The Internet Key Exchange (IKE) protocol is the third leg of IPsec. It handles the difficult problem of key management by negotiating security associations between a set of peers. The IKE protocol specification is RFC 2409 [Harkins and Carrel 1998].

The basic idea behind IKE is straightforward: The peers perform a Diffie-Hellman exchange to obtain a shared secret that they use to generate keying material for the encryption and authentication algorithms used to protect a VPN. As usual, expressing this simple idea in a robust and secure manner is far from trivial. IKE must take steps to protect itself against denial-of-service attacks, replay attacks, man-in-the-middle attacks, and other attempts to subvert the secure exchange of keys. In addition to exchanging keying material, IKE negotiates the encryption, authentication, and other cryptographic primitives that the VPN needs and agrees on the policy that the VPN will use, so the protocol must handle these aspects of SA creation as well.

IKE is often described as a hybrid protocol because it derives from three other key-exchange protocols. IKE uses the first of these, the Internet Security Association and Key Management Protocol (ISAKMP), as a base protocol in much the same way that FTP, say, uses TCP. ISAKMP is a framework that provides mechanisms and message formats for expressing additional protocols that establish security associations and perform key exchange. ISAKMP is independent of any particular key-exchange method; it is a general framework that can support many key-management protocols. ISAKMP is specified in RFC 2408 [Maughan, Schertler, Schneider, and Turner 1998].

The Oakley Key Determination protocol (OAKLEY) describes a series of modes that specify methods for using the Diffie-Hellman algorithm to securely exchange keying material while providing identity verification, authentication, and perfect forward secrecy. IKE's use of various modes comes from the OAKLEY protocol, as do the original four fixed groups defined in RFC 2409 that IKE uses for the Diffie-Hellman exchange. The latter are called OAKLEY groups. The OAKLEY protocol is defined in RFC 2412 [Orman 1998].

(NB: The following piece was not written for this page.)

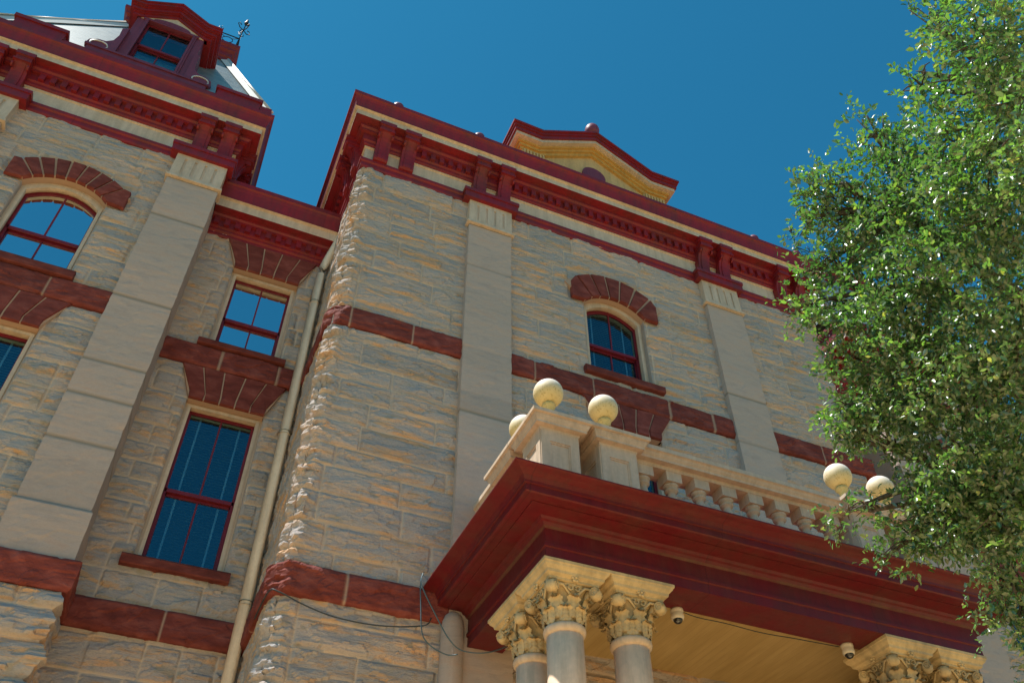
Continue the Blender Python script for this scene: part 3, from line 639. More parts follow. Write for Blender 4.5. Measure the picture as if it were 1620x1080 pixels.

The SKEME protocol [Krawczyk 1996] is a versatile key-exchange protocol that provides perfect forward secrecy, key replacement, and the negotiation of cryptographic primitives. SKEME can also provide endpoint anonymity and repudiability. IKE borrows SKEME's method of using public key encryption for authentication and the idea of fast rekeying by exchanging nonces.

In this chapter, we see how IKE combines parts of the OAKLEY and SKEME protocols into the ISAKMP framework to provide a robust key-management service for IPsec. IKE is by far the most complex of the three IPsec protocols, so we take the time to make a careful examination of it. From an operational point of view, our time will be well spent, because almost all cases of an IPsec VPN "being down" involve a failure of IKE to negotiate the required SAs. Indeed, recalling our remarks from Chapter 10 concerning the equivalence between a VPN and its SAs, we could say that a VPN is "up" if and only if its SAs existthat is, if and only if IKE was able to negotiate the SAs.